Tuesday, May 31, 2011

Panhandler

He stands there on the busy downtown street corner directly in front of the Gothic church. He's always crowned with a cowboy hat. In the winter wind I quickly pass by with my head down and my face buried in my scarf. He calls out asking for money.
I reach deep into my coat pocket and pull out my rosary beads. "This is all I have" I say. "That's all you need" he replies with a smile.

Every day he stands there on the busy downtown street corner directly in front of the Gothic church always crowned with a cowboy hat. He smiles and says hello as I quickly pass by on my lunchtime walk. And others too, rush past, always in a hurry, but he just stands there greeting everyone, putting a smile into the lives of those who come his way.

Into the warm summer months he remains there, smiling and greeting passersby. I quickly run to catch the walk sign before it changes so I won't have to stand on the corner waiting. He calls hello and I mumble a quick greeting in reply. The light changes and as I walk away I hear "Pray for me?"

Did he remember that I am the one with the rosary in my pocket? I stop and turn in the middle of the intersection,smile, and say "I will!"
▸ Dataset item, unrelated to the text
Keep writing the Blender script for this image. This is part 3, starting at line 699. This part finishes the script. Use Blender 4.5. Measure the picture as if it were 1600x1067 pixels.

God of the lost and the lonely, those forsaken on the sidewalks of life, be with all who are eager to share a smile but have little else to give. Just as a cowboy hat offers shelter from the sun, shelter their hearts from fear, anxiety and hatred. Give to them whatever it is they most need at the moment whether it be a hot lunch, bus fare, or peace in their hearts. God of the lost and the lonely, thank you those who share smiles and friendly greetings and who ask for our prayers, for through them we are all a little less lost and lonely ourselves. Amen.